Le choix d’Antoine Rousseau
Pas facile de passer après une quasi perfection stylistique et narrative comme Mademoiselle. Mais impossible n’est pas Chan-Wook Park, qui vient rappeler avec Decision to leave qu’il est sans aucun doute l’un des plus grands réalisateurs contemporains. Virtuose, sa mise en scène se réinvente à chaque séquence pour mettre en image un ballet amoureux romantique et pervers entre un flic et celle qui fait l’objet de son enquête. Les motifs ont beau être des archétypes de cinéma usés jusqu’à la moelle, Park Chan Wook les investit à chaque instant d’idées formelles qui donnent le vertige et subliment cette histoire d’amour contrariée. Inutile de dire que le Prix de la mise en scène décerné à Cannes semblait être le minimum syndical pour une telle œuvre dont on a pas fini d’explorer toute la richesse.
Le choix de Pierre Nicolas
C’est avec beaucoup de malice et d’exubérance que le tandem argentin Mariano Cohn et Gaston Duprat dépeignent le monde du cinéma dans Compétition officielle.
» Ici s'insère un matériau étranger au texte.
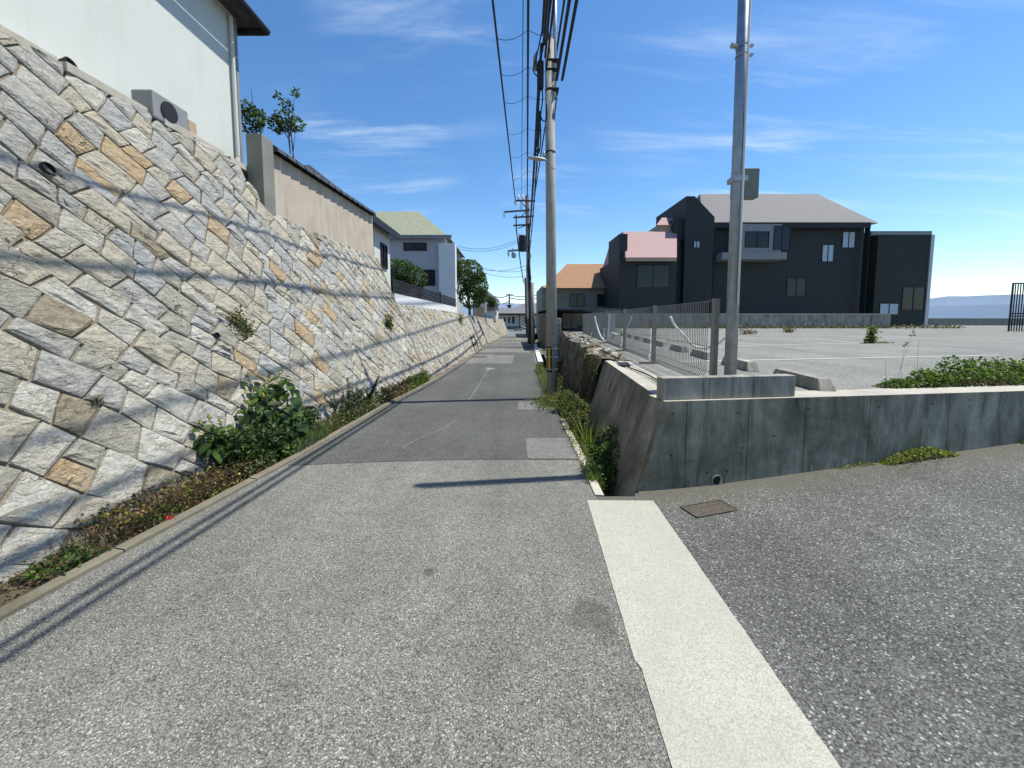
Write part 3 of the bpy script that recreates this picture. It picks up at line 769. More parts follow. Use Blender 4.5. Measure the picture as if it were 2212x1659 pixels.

En explorant de façon burlesque et outrancière les arcanes de fabrication du « plus grand film du monde », les cinéastes figurent surtout le théâtre d’une jubilatoire guerre d’égo et de vanité.
Le choix d’Augustin Pietron
Doit-on regarder un film d’Alex Garland pour autre chose que la mise en scène ? Si Annihilation instiguait le doute, Men vient le confirmer. Une métaphore grossière parce que tellement évidente sert de carcan à une suite d’images et de moments de mise en scène. L’exercice formel est réussi et toujours surprenant ; la simplicité du message fait hurler mais Jessie Buckley peut briller. Le contrat est rempli : est-ce que Men dit plus que son idée de base, certainement pas. Mais on reste chez A24 : une balade en forêt ne peut que dégénérer.
Le choix de Jean-Christophe Manuceau
À partir d’un sujet en apparence déjà vu (une femme tente l’expérience de la vie en commun avec un androïde mâle fabriqué pour répondre au mieux à ses désirs), la réalisatrice allemande Maria Schrader déjoue les pièges liés au sujet pour livrer une œuvre d’une grande intelligence, constamment surprenante. Maren Eggert, dans le rôle principal, livre une performance toute en intensité et subtilité, qui lui a valu le prix de la meilleur actrice aux German Film Awards en 2021. Avec humour, I’m your man pose des questions philosophiques essentielles sur l’avenir de l’humanité, dont le destin sera forcément, et plus tôt qu’on ne le croit, chamboulé par l’intelligence artificielle.
Le choix de Tanguy Bosselli
Plus proche de la narration en segments de Isao Takahata que des films de Hayao Miyazaki, La chance sourit à Madame Nikuko est un très bel hommage aux femmes japonaises et à leur condition difficile en tant que célibataires. L’attachement aux personnages principaux est immédiat. Aussi le film, d’une grande simplicité et orné de dessins remarquables, se pare de quelques moments oniriques d’une grande émotion.
Le choix de Victor Van De Kadsye
Sacré par le jury cannois de Vincent Lindon avec le Prix de la Mise en Scène à la clé, Decision To Leave ne tient pas uniquement par la réalisation inventive et méticuleuse que l’on connait de Park Chan-wook. C’est avant tout un thriller remarque dans son écriture, où la brume de l’enquête se dissipe pour laisser apparaître un récit romantique tourmenté qui rappelle les coups d’éclats de Mademoiselle et Thirst.